On Tue, Apr 14, 2015 at 02:32:10PM +0200, Thomas Pornin wrote:
> On Mon, Apr 13, 2015 at 09:13:48PM +0000, Marsh Ray wrote:
> > I don't mind if we endorse other functions for special cases, as long
> > as we are abundantly clear that they are endorsed only when used for
> > their special semantics and are not to be considered alternative
> > recommendations for the general case.
> 
> If we are talking about Makwa here, then I would like to make the
> (possibly bold) claim that Makwa, without considering delegation, is an
> acceptable replacement of bcrypt. More precisely, it has been reported
> that using GPU is not worth it when trying to brute-force a bcrypt
> hash; general-purpose CPU with a few kilobytes of RAM are a better
> bargain for that job. My claim is that the same holds for Makwa.
> 
> I would really like to see this claim either confirmed or disproved by
> people with expertise on GPU programming and access to recent GPU.
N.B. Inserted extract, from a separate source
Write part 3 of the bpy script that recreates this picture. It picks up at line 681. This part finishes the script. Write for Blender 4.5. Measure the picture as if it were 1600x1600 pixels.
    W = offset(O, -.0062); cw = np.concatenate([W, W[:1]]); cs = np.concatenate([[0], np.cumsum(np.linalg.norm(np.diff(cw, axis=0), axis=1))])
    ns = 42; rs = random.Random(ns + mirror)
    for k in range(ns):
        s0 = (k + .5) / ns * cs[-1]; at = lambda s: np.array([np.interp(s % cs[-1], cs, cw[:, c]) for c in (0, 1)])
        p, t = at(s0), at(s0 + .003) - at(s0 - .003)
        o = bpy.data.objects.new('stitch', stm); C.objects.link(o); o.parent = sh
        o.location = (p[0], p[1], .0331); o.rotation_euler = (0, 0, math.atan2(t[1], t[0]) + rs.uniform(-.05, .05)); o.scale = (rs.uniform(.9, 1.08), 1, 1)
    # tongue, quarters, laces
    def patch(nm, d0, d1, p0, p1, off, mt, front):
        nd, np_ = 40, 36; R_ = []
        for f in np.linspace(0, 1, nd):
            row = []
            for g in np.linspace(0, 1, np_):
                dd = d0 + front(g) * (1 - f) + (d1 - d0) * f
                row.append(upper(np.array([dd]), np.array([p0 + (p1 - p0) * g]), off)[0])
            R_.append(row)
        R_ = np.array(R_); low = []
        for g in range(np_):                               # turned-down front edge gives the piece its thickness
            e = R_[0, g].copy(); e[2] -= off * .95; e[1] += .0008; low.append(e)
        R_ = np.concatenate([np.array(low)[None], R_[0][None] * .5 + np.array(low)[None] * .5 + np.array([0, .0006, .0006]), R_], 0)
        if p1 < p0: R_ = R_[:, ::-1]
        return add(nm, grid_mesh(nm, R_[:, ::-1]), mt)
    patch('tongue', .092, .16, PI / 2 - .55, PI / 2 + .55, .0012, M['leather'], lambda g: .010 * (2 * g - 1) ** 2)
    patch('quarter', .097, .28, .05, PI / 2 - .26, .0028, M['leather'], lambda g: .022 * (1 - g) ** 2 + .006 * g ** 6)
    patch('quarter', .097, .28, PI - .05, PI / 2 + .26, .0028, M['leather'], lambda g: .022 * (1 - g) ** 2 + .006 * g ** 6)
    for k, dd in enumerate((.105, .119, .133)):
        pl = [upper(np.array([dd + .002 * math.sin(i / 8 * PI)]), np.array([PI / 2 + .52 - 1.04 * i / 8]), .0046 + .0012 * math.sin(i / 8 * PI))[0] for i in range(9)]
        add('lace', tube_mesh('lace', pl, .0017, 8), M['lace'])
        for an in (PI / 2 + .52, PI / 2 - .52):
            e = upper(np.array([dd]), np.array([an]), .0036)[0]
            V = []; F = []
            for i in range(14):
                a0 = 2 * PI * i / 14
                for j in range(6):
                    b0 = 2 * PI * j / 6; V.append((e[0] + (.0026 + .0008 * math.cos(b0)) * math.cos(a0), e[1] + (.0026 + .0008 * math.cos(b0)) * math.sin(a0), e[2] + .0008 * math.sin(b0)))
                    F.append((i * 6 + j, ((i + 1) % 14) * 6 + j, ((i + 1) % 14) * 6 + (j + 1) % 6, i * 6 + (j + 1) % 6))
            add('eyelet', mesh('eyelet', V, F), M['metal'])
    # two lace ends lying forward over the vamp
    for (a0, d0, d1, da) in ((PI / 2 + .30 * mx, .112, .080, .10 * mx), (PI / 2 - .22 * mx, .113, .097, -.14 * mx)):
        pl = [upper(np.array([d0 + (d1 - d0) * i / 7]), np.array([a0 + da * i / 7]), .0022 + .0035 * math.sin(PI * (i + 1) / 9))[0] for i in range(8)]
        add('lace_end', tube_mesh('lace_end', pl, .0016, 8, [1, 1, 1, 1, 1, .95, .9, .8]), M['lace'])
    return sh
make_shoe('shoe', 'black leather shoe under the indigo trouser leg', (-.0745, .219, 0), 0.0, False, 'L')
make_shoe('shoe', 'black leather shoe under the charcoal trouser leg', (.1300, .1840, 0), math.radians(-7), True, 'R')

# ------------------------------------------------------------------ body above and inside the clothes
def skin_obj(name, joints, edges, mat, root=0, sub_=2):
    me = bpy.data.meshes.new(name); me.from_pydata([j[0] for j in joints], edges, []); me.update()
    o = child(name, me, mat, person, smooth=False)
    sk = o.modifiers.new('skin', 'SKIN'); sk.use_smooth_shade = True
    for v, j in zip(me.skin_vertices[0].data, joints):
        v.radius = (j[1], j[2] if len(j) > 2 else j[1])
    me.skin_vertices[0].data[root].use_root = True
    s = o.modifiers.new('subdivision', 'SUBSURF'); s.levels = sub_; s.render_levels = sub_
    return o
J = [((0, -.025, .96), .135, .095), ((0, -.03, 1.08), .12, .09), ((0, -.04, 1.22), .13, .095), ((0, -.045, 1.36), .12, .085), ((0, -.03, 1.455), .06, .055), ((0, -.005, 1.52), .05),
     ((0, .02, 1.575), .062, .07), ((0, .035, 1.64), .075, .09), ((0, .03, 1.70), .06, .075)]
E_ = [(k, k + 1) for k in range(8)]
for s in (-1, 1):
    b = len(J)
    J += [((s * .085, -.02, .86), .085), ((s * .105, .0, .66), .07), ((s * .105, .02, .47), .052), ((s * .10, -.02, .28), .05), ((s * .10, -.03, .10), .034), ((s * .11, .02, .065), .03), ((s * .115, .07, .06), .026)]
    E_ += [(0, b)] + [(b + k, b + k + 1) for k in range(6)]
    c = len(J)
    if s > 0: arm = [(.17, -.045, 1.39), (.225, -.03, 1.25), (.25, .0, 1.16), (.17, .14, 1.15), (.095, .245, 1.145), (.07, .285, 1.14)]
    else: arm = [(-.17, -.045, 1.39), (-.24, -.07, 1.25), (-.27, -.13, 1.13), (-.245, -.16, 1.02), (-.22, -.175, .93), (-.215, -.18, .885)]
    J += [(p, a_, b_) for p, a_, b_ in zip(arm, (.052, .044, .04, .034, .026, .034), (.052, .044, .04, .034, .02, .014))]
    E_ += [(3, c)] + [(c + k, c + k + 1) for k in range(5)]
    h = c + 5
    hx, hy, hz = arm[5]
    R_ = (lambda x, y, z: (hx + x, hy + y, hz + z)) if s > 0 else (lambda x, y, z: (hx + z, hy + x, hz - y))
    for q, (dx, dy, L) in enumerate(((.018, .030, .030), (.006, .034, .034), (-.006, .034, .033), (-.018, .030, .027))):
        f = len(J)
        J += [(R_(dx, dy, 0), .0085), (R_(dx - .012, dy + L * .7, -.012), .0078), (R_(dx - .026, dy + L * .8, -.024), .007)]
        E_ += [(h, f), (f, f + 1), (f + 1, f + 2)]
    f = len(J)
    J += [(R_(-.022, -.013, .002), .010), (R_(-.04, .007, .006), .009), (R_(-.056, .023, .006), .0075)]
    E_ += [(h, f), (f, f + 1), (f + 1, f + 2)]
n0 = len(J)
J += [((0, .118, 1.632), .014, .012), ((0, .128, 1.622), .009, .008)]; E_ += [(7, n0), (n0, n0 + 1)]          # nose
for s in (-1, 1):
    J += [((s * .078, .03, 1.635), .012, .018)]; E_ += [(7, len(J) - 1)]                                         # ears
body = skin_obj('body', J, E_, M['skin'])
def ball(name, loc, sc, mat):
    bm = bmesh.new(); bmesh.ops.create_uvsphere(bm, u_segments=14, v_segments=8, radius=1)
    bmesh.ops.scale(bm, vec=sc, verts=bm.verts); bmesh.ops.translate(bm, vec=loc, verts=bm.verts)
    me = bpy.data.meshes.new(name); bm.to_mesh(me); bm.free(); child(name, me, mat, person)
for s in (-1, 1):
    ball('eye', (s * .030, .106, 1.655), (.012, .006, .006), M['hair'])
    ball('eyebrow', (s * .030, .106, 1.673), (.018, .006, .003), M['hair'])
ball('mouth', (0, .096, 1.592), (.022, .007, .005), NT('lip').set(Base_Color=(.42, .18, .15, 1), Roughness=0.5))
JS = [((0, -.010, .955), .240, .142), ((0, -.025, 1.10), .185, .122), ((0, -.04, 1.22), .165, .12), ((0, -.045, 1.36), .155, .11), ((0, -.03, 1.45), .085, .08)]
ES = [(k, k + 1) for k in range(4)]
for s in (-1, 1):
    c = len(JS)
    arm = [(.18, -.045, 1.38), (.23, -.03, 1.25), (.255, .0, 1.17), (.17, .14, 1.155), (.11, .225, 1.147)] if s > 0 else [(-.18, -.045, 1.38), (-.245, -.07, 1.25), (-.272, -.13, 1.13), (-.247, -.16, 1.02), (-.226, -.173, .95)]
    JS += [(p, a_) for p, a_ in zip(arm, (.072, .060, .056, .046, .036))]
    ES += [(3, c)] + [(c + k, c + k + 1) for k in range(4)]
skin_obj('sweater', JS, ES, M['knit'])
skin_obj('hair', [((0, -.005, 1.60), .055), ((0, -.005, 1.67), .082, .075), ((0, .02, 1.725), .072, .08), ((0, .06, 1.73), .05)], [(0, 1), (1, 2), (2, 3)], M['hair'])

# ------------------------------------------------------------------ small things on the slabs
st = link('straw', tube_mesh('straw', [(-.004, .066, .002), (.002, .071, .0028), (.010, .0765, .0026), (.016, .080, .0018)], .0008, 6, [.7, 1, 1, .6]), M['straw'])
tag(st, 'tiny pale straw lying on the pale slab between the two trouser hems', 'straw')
Thank you for making this claim.  Here's our tentative plan for working
on PHC finalists as part of a potential GSoC project:

http://www.openwall.com/lists/john-dev/2015/04/17/2

Agnieszka does not yet have much expertise on GPU programming, so this
will not result in a convincing confirmation of Makwa's GPU resistance,
but it might disprove your claim.

As to "access to recent GPU", we'd be happy to provide you with remote
access to our machines with (semi-)recent GPUs.  Please e-mail me your
SSH public key if interested.

> If the claim is confirmed, then Makwa is not completely a "special-case
> function"; being a possible drop-in replacement for bcrypt (and, of
> course, PBKDF2) qualifies as "general case" for me.
> 
> (I may even argue that a memory-hard function that gobbles up a gigabyte
> of RAM does NOT qualifies as a drop-in replacement for bcrypt, because
> it cannot be assumed that a given application that uses bcrypt will have
> a spare gigabyte of RAM. In a similar way, bcrypt or PBKDF2 are not
> drop-in replacements for a single MD5 since they -- by design -- use a
> lot more CPU. This point really means that the notion of "general case"
> is a matter of subtlety.)

I am also of the opinion that not all memory-hard PHC candidates that
target large memory sizes are suitable as replacements for bcrypt when
set to a low enough m_cost.  They might lose to bcrypt at that m_cost.